Fra le quattro creature simboliche dell'Apocalisse, l'autore del Vangelo di Giovanni viene solitamente associato alla figura dell'Aquila per la sublimità del suo annuncio. Non a caso, è il primo di soli tre personaggi storici a cui la tradizione orientale attribuisce il titolo di teologo.
Sant'Agostino paragona Giovanni a un'aquila che «spazia nel firmamento riportando le sublimi parole di Cristo e solo raramente, diciamo così, posa i piedi sulla terra». L'Aquila allora è il simbolo dell’eccellenza di questo Vangelo. Non a caso, il Vangelo di Giovanni è il Vangelo che ha spinto la teologia e l'esegesi a dare il meglio di sé lungo due millenni di storia. Diversi Padri antichi, a partire da san Clemente Alessandrino, lo chiamavano il «Vangelo spirituale». Grandi figure del cristianesimo antico hanno dedicato al Vangelo di Giovanni un commentario.



Tra questi celebri testi, spicca il Commento di Origene scritto verso l'inizio del terzo secolo. Il commento del maestro alessandrino, quale «primo commento ortodosso a Giovanni», costituisce la base per gran parte della successiva tradizione esegetica.
Un altro commento celebre dell'antichità è quello di san Giovanni Crisostomo. Per essere più precisi, più che un commentario, quello del Crisostomo è una raccolta di 88 omelie pronunciate due volte alla settimana, di prima mattina, davanti a un pubblico selezionato che possedeva una buona conoscenza della Bibbia. Tali omelie, però, coprono l’intero Vangelo giovanneo. Il fine primario del Crisostomo era quello di combattere gli anomei, una fazione estrema degli ariani, che negava la vera divinità di Cristo. Il commento include anche istruzioni sulla vita cristiana che, secondo il Crisostomo, «rende uguali agli angeli».
Naturalmente, in Occidente, il commento più celebre e probabilmente più amato e quello di sant'Agostino di Ippona. Questo commento è, a sua volta, una raccolta di 124 omelie pronunciate a Ippona dopo il 416. Agostino chiama questa sua opera più «trattati» che «omelie». In latino, tractatus indicava un tipo di sermone che non solo spiegava l'intenzione del testo, ma anche lo interpretava alla luce dei vari casi della vita. A questo fine, l'autore ricorreva spesso all'allegoria per spezzare la parola al suo uditorio e per disseminarla nella vita dei fedeli.

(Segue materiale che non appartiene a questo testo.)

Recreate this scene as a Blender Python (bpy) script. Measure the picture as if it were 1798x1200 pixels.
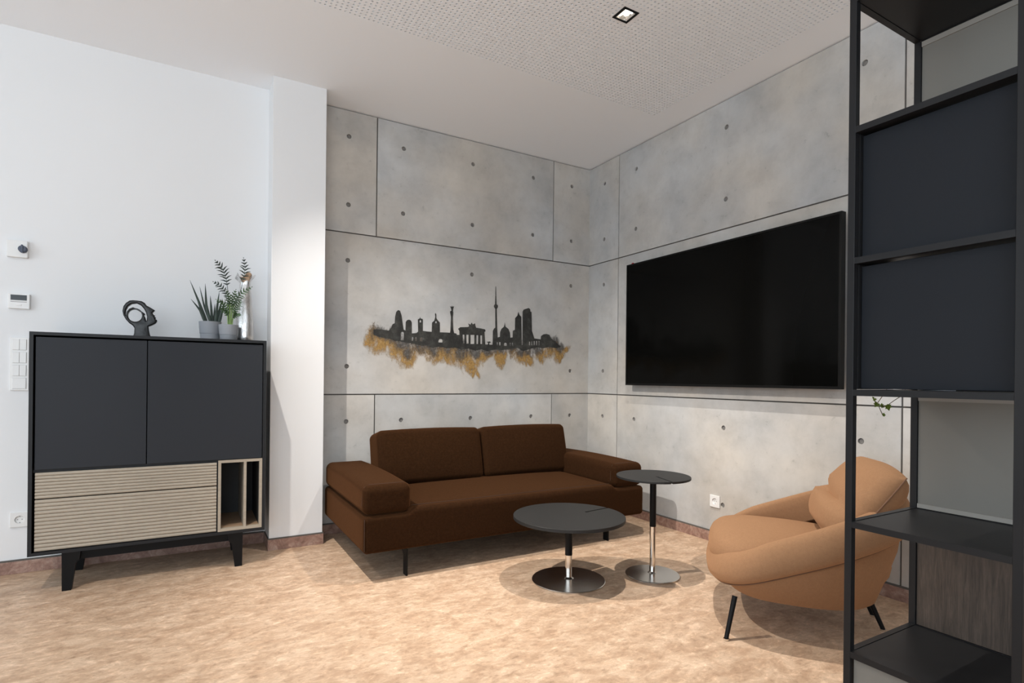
import bpy, bmesh, math, random
import numpy as np
from mathutils import Vector, Matrix, noise
random.seed(7)
PI = math.pi
S = bpy.context.scene
C = S.collection
for o in list(bpy.data.objects): bpy.data.objects.remove(o)

# ------------------------------------------------------------------ camera
YAW, ROLL, F = -0.5238, 0.0104, 978.1
cam = bpy.data.objects.new('camera', bpy.data.cameras.new('camera'))
C.objects.link(cam)
cam.data.sensor_fit = 'HORIZONTAL'; cam.data.sensor_width = 36.0
cam.data.lens = F / 1798 * 36.0
cam.data.shift_y = (666.83 - 600) / 1798
cam.data.clip_start = 0.02
cam.matrix_world = (Matrix.Translation((-3.1117, -4.0144, 1.0959)) @ Matrix.Rotation(YAW, 4, 'Z')
                    @ Matrix.Rotation(PI / 2, 4, 'X') @ Matrix.Rotation(ROLL, 4, 'Z'))
S.camera = cam

# ------------------------------------------------------------------ light and exposure
S.view_settings.view_transform = 'Standard'; S.view_settings.look = 'None'
S.view_settings.gamma = 1.0; S.view_settings.use_curve_mapping = False
S.view_settings.exposure = 0.06
w = bpy.data.worlds.new('sky'); S.world = w; w.use_nodes = True
bg = w.node_tree.nodes['Background']; bg.inputs[0].default_value = (0.75, 0.88, 1.0, 1); bg.inputs[1].default_value = 2.0
S.cycles.max_bounces = 10; S.cycles.diffuse_bounces = 6

def lamp(name, kind, loc, power, color, rot=(0, 0, 0), **kw):
    d = bpy.data.lights.new(name, kind); d.energy = power; d.color = color
    for k, v in kw.items(): setattr(d, k, v)
    o = bpy.data.objects.new(name, d); o.location = loc; o.rotation_euler = rot; C.objects.link(o)
    return o
WARM = (1.0, 0.93, 0.85)
# downlights in the ceiling: one in the picture, the others further along the same ceiling
DOWN = [(-1.1675, -1.791, 228, 106, None), (-3.20, -1.10, 365, 84, (-1.0, -1.15, 0)), (-1.9, -4.3, 60, 90, None), (-4.3, -1.9, 150, 100, None)]
for x, y, k, a, aim in DOWN:
    o = lamp('downlight_lamp', 'SPOT', (x, y, 2.985), k, WARM, spot_size=math.radians(a), spot_blend=1.0, shadow_soft_size=0.018)
    if aim: o.rotation_euler = (Vector(aim) - o.location).to_track_quat('-Z', 'Y').to_euler()
# daylight through the windows in the far left wall and in the wall behind the camera
lamp('window_daylight', 'AREA', (-6.9, -3.0, 1.55), 32, (0.88, 0.95, 1.0), rot=(0, -PI / 2, 0), shape='RECTANGLE', size=2.4, size_y=3.6)
lamp('window_daylight', 'AREA', (-4.6, -6.9, 1.55), 128, (0.88, 0.95, 1.0), rot=(math.radians(150), 0, 0), shape='RECTANGLE', size=3.4, size_y=2.4)

# ------------------------------------------------------------------ helpers
def newmat(name):
    m = bpy.data.materials.new(name); m.use_nodes = True
    nt = m.node_tree; b = nt.nodes['Principled BSDF']
    return m, nt, b
def simple(name, col, rough=0.5, metal=0.0, spec=0.5, bump=0.0, bscale=200, var=0.0, vscale=6.0, coat=0.0):
    m, nt, b = newmat(name)
    b.inputs['Base Color'].default_value = (*col, 1); b.inputs['Roughness'].default_value = rough
    b.inputs['Metallic'].default_value = metal; b.inputs['Specular IOR Level'].default_value = spec
    if coat: b.inputs['Coat Weight'].default_value = coat; b.inputs['Coat Roughness'].default_value = 0.03
    tc = nt.nodes.new('ShaderNodeTexCoord')
    if var:
        n = nt.nodes.new('ShaderNodeTexNoise'); n.inputs['Scale'].default_value = vscale; n.inputs['Detail'].default_value = 6
        nt.links.new(tc.outputs['Object'], n.inputs['Vector'])
        r = nt.nodes.new('ShaderNodeMapRange'); r.inputs['From Min'].default_value = .3; r.inputs['From Max'].default_value = .7
        r.inputs['To Min'].default_value = 1 - var; r.inputs['To Max'].default_value = 1 + var
        nt.links.new(n.outputs['Fac'], r.inputs['Value'])
        mx = nt.nodes.new('ShaderNodeMix'); mx.data_type = 'RGBA'; mx.blend_type = 'MULTIPLY'; mx.inputs[0].default_value = 1
        mx.inputs[6].default_value = (*col, 1); nt.links.new(r.outputs[0], mx.inputs[7]); nt.links.new(mx.outputs[2], b.inputs['Base Color'])
    if bump:
        n2 = nt.nodes.new('ShaderNodeTexNoise'); n2.inputs['Scale'].default_value = bscale; n2.inputs['Detail'].default_value = 3
        nt.links.new(tc.outputs['Object'], n2.inputs['Vector'])
        bp = nt.nodes.new('ShaderNodeBump'); bp.inputs['Strength'].default_value = bump; bp.inputs['Distance'].default_value = 0.002
        nt.links.new(n2.outputs['Fac'], bp.inputs['Height']); nt.links.new(bp.outputs[0], b.inputs['Normal'])
    return m
def ramp(nt, src, stops):
    r = nt.nodes.new('ShaderNodeValToRGB'); e = r.color_ramp.elements
    while len(e) < len(stops): e.new(0.5)
    for k, (p, c) in enumerate(stops):
        e[k].position = p; e[k].color = (*c, 1) if len(c) == 3 else c
    nt.links.new(src, r.inputs[0]); return r.outputs[0]
def mixrgb(nt, a, b, fac, mode='MIX'):
    m = nt.nodes.new('ShaderNodeMix'); m.data_type = 'RGBA'; m.blend_type = mode
    for s, v in ((0, fac), (6, a), (7, b)):
        if hasattr(v, 'is_output') or isinstance(v, bpy.types.NodeSocket): nt.links.new(v, m.inputs[s])
        else: m.inputs[s].default_value = v if s == 0 else (*v, 1)
    return m.outputs[2]
def noisenode(nt, scale, detail=6, rough=0.5, vec=None, stretch=None, dist=0.0):
    n = nt.nodes.new('ShaderNodeTexNoise'); n.inputs['Scale'].default_value = scale
    n.inputs['Detail'].default_value = detail; n.inputs['Roughness'].default_value = rough; n.inputs['Distortion'].default_value = dist
    if vec is None:
        tc = nt.nodes.new('ShaderNodeTexCoord'); vec = tc.outputs['Object']
    if stretch:
        mp = nt.nodes.new('ShaderNodeMapping'); mp.inputs['Scale'].default_value = stretch
        nt.links.new(vec, mp.inputs['Vector']); vec = mp.outputs[0]
    nt.links.new(vec, n.inputs['Vector']); return n.outputs['Fac']

def obj(name, bm, mat, parent=None, smooth=False, loc=None, rot=None, auto=None):
    me = bpy.data.meshes.new(name)
    bmesh.ops.recalc_face_normals(bm, faces=bm.faces)
    bm.to_mesh(me); bm.free()
    mats = mat if isinstance(mat, (list, tuple)) else [mat]
    for m in mats: me.materials.append(m)
    if smooth:
        me.polygons.foreach_set('use_smooth', [True] * len(me.polygons))
        me.set_sharp_from_angle(angle=math.radians(auto or 40))
    o = bpy.data.objects.new(name, me); C.objects.link(o)
    if parent: o.parent = parent
    if loc: o.location = loc
    if rot: o.rotation_euler = rot
    return o
def tag(o, label=None, cat=None, group=None, kind=None):
    if label: o['label'] = label
    if cat: o['category'] = cat
    if group: o['group'] = group
    if kind: o['kind'] = kind
    return o
def thing(name, label, cat, loc=(0, 0, 0), rotz=0, group=None):
    o = bpy.data.objects.new(name, None); C.objects.link(o); o.empty_display_size = .1
    o.location = loc; o.rotation_euler = (0, 0, rotz)
    return tag(o, label, cat, group)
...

Oltre a questi celeberrimi commentari, tanta altra produzione patristica ha attinto al Vangelo di Giovanni e ne ha distribuito le perle e la polpa nutriente. Il volume La Bibbia commentata dai padri. Nuovo Testamento. Giovanni 1-10, curato originariamente da Joel Elowsky e per l’edizione italiana da Stefano Poletti, offre una raccolta di questi testi ricchi della nostra tradizione, validi per la ricerca sul pensiero riguardante il quarto Vangelo nei primi secoli del cristianesimo, ma anche validi per nutrire la spiritualità del credente con l'arte rara dei padri che sapevano far risuonare lo Spirito che ha ispirato le scritture negli spiriti dei fedeli coniugando erudizione e unzione spirituale.

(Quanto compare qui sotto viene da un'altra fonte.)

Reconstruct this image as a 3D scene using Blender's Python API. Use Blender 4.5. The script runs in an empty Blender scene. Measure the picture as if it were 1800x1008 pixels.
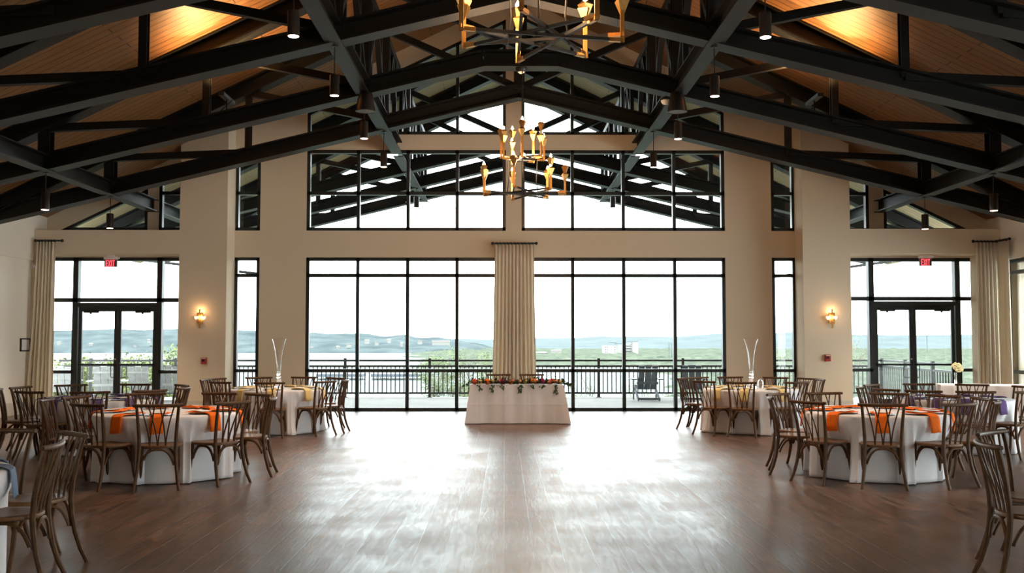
import bpy, math, random
from mathutils import Vector, Matrix
PI = math.pi
sc = bpy.context.scene
COL = sc.collection
# ------------------------------------------------------------------ camera
FPX, CH = 1780.0, 1.58
PIT, YAW = math.atan(96 / 1780), math.atan(14 / 1780)
cam = bpy.data.cameras.new('camera'); camo = bpy.data.objects.new('camera', cam); COL.objects.link(camo)
camo.location = (0, 0, CH); camo.rotation_euler = (PI / 2 + PIT, 0, -YAW)
cam.sensor_width = 36; cam.lens = 36 * FPX / 1800; cam.clip_end = 6000
sc.camera = camo
# ------------------------------------------------------------------ sky, exposure
SKY = 3.45
w = bpy.data.worlds.new('overcast_sky'); sc.world = w; w.use_nodes = True
bg = w.node_tree.nodes['Background']; bg.inputs[0].default_value = (0.90, 0.975, 1.0, 1); bg.inputs[1].default_value = SKY
sc.view_settings.view_transform = 'Standard'; sc.view_settings.look = 'None'
sc.view_settings.exposure = 1.55; sc.view_settings.gamma = 1; sc.view_settings.use_curve_mapping = False
sc.cycles.max_bounces = 8; sc.cycles.diffuse_bounces = 5; sc.cycles.glossy_bounces = 3
sc.cycles.transmission_bounces = 6; sc.cycles.transparent_max_bounces = 16
sc.cycles.caustics_reflective = True; sc.cycles.caustics_refractive = False
sc.cycles.sample_clamp_indirect = 6.0
def light(name, kind, loc, energy, color, **kw):
    l = bpy.data.lights.new(name, kind); l.energy = energy; l.color = color
    for k, v in kw.items(): setattr(l, k, v)
    o = bpy.data.objects.new(name, l); COL.objects.link(o); o.location = loc
    return o
WARM = (1.0, 0.62, 0.30)

# ------------------------------------------------------------------ measuring helpers
_F = (math.sin(YAW) * math.cos(PIT), math.cos(YAW) * math.cos(PIT), math.sin(PIT))
_R = (math.cos(YAW), -math.sin(YAW), 0)
_U = (_R[1] * _F[2], -_R[0] * _F[2], _R[0] * _F[1] - _R[1] * _F[0])
def _ray(x, y): return [_F[i] * FPX + _R[i] * (x - 900) + _U[i] * (504 - y) for i in range(3)]
def P(x, y, Y): r = _ray(x, y); k = Y / r[1]; return (r[0] * k, CH + r[2] * k)      # (X, Z) on the plane at depth Y
def PX(x, Y, y=560): return P(x, y, Y)[0]
def PZ(y, Y, x=900): return P(x, y, Y)[1]
D, DF = 23.0, 22.38          # window wall plane; face of the columns and door headers
XL, XR, XC = -10.39, 11.06, 0.3
RIDGE, SLOPE = 9.56, 0.4835
def ceil_z(x): return RIDGE - SLOPE * abs(x - XC)

# ------------------------------------------------------------------ mesh builder
class MB:
    def __init__(s): s.v = []; s.f = []; s.m = []
    def add(s, vs, fs, mi=0):
        b = len(s.v); s.v += [tuple(v) for v in vs]; s.f += [tuple(i + b for i in f) for f in fs]; s.m += [mi] * len(fs); return s
    def box(s, x0, x1, y0, y1, z0, z1, mi=0):
        return s.add([(x0, y0, z0), (x1, y0, z0), (x1, y1, z0), (x0, y1, z0), (x0, y0, z1), (x1, y0, z1), (x1, y1, z1), (x0, y1, z1)],
                     [(0, 3, 2, 1), (4, 5, 6, 7), (0, 1, 5, 4), (1, 2, 6, 5), (2, 3, 7, 6), (3, 0, 4, 7)], mi)
    def prism(s, poly, y0, y1, mi=0):   # polygon in XZ pushed along Y
        n = len(poly); a = [(p[0], y0, p[1]) for p in poly] + [(p[0], y1, p[1]) for p in poly]
        return s.add(a, [tuple(range(n)), tuple(range(2 * n - 1, n - 1, -1))] + [(i, i + n, (i + 1) % n + n, (i + 1) % n) for i in range(n)], mi)
    def profile(s, p0, p1, pts, up=(0, 0, 1), mi=0):   # 2D profile (side, up) swept from p0 to p1
        p0, p1 = Vector(p0), Vector(p1); d = (p1 - p0).normalized(); sd = d.cross(Vector(up))
        if sd.length < 1e-4: sd = Vector((1, 0, 0))
        sd.normalize(); u = sd.cross(d); n = len(pts)
        a = [p0 + sd * x + u * y for x, y in pts] + [p1 + sd * x + u * y for x, y in pts]
        return s.add(a, [tuple(range(n)), tuple(range(2 * n - 1, n - 1, -1))] + [(i, i + n, (i + 1) % n + n, (i + 1) % n) for i in range(n)], mi)
    def beam(s, p0, p1, wd, ht, up=(0, 0, 1), mi=0):
        a, b = wd / 2, ht / 2; return s.profile(p0, p1, [(-a, -b), (a, -b), (a, b), (-a, b)], up, mi)
    def ibeam(s, p0, p1, wd, ht, up=(0, 0, 1), tf=.03, tw=.02):
        a, b, t = wd / 2, ht / 2, tw / 2
        return s.profile(p0, p1, [(-a, -b), (a, -b), (a, -b + tf), (t, -b + tf), (t, b - tf), (a, b - tf), (a, b), (-a, b), (-a, b - tf), (-t, b - tf), (-t, -b + tf), (-a, -b + tf)], up)
    def tube(s, path, rad, n=8, flat=1.0, cap=True, mi=0):
        path = [Vector(p) for p in path]; m = len(path); rings = []; ref = None
        for i, p in enumerate(path):
            t = (path[min(i + 1, m - 1)] - path[max(i - 1, 0)]).normalized()
            if ref is None: ref = t.orthogonal().normalized() if abs(t.z) > .9 else Vector((0, 0, 1))
            sd = t.cross(ref); sd = sd.normalized() if sd.length > 1e-5 else t.orthogonal().normalized(); u = sd.cross(t).normalized(); ref = u
            r = rad[i] if isinstance(rad, (list, tuple)) else rad
            rings.append([p + sd * math.cos(2 * PI * k / n) * r * flat + u * math.sin(2 * PI * k / n) * r for k in range(n)])
        vs = [v for rg in rings for v in rg]
        fs = [(i * n + k, i * n + (k + 1) % n, (i + 1) * n + (k + 1) % n, (i + 1) * n + k) for i in range(m - 1) for k in range(n)]
        if cap: fs += [tuple(range(n - 1, -1, -1)), tuple(range((m - 1) * n, m * n))]
        return s.add(vs, fs, mi)
    def lathe(s, prof, n=24, c=(0, 0, 0), mi=0):
        vs = []; fs = []
        for r, z in prof: vs += [(c[0] + r * math.cos(2 * PI * k / n), c[1] + r * math.sin(2 * PI * k / n), c[2] + z) for k in range(n)]
        for i in range(len(prof) - 1): fs += [(i * n + k, i * n + (k + 1) % n, (i + 1) * n + (k + 1) % n, (i + 1) * n + k) for k in range(n)]
        fs += [tuple(range(n - 1, -1, -1)), tuple(range((len(prof) - 1) * n, len(prof) * n))]
        return s.add(vs, fs, mi)
    def build(s, name, mats, parent=None, smooth=False, loc=None, bevel=0):
        me = bpy.data.meshes.new(name); me.from_pydata(s.v, [], s.f); 
        for m in (mats if isinstance(mats, (list, tuple)) else [mats]): me.materials.append(m)
        for p, i in zip(me.polygons, s.m): p.material_index = i; p.use_smooth = smooth
        me.validate(); me.update()
        import bmesh
        b = bmesh.new(); b.from_mesh(me); bmesh.ops.recalc_face_normals(b, faces=b.faces); b.to_mesh(me); b.free()
        if smooth: me.set_sharp_from_angle(angle=math.radians(42))
        o = bpy.data.objects.new(name, me); COL.objects.link(o)
        if loc: o.location = loc
        if parent: o.parent = parent
        if bevel: md = o.modifiers.new('b', 'BEVEL'); md.width = bevel; md.segments = 2; md.limit_method = 'ANGLE'
        return o
def tag(o, label, cat, group=None, kind=None):
    o['label'] = label; o['category'] = cat
    if group: o['group'] = group
    if kind: o['kind'] = kind
    return o
def thing(name, label, cat, loc=(0, 0, 0), rz=0, group=None):
    o = bpy.data.objects.new(name, None); COL.objects.link(o); o.location = loc; o.rotation_euler = (0, 0, rz)
    o.empty_display_size = .1
    return tag(o, label, cat, group)
def struct(o): o['kind'] = 'structure'; return o
def sempty(name, loc=(0, 0, 0)):
    o = bpy.data.objects.new(name, None); COL.objects.link(o); o.location = loc; return struct(o)
def copy_tree(o, parent=None, label=None, loc=None, rz=None, group=None):
    c = o.copy(); COL.objects.link(c)
    if parent: c.parent = parent
    if label: c['label'] = label
    if group: c['group'] = group
    if loc is not None: c.location = loc
    if rz is not None: c.rotation_euler = (0, 0, rz)
    for ch in o.children: copy_tree(ch, c)
    return c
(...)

Chiudiamo questa presentazione con un piccolo estratto da un testo di san Giovanni Crisostomo ripreso nell’opera antologica:

«Non disse, infatti, “leggete le Scritture”, ma scrutate le Scritture. Siccome le cose che erano state dette su di lui esigevano attente ricerche (in quanto erano rimaste provvidenzialmente per questo nascoste agli antichi sotto un velo), ordina loro di scavare con diligenza, per poter trovare quanto sta celato in profondità. Esse infatti non vennero alla superficie, né sono state messe in un luogo in vista, ma sono state nascoste in profondità come un tesoro. Chi dunque cerca ciò che è celato nel profondo, se non cerca con diligenza e con fatica, non troverà mai ciò che cerca. Per questo il Cristo, dopo aver detto: Scrutate le Scritture, aggiunse: perché credete di avere in esse la vita eterna. Non disse “avete”, ma “credete di avere”, per dimostrare che essi non avrebbero ottenuto un buon risultato, se pensavano di ottenere la salvezza dalla sola lettura senza la fede. […] Giustamente dunque disse credete, per il fatto che non volevano credere a lui, ma erano pieni di presunzione, a motivo della semplice lettura» (Giovanni Crisostomo, Commento al Vangelo di Giovanni 41, 1).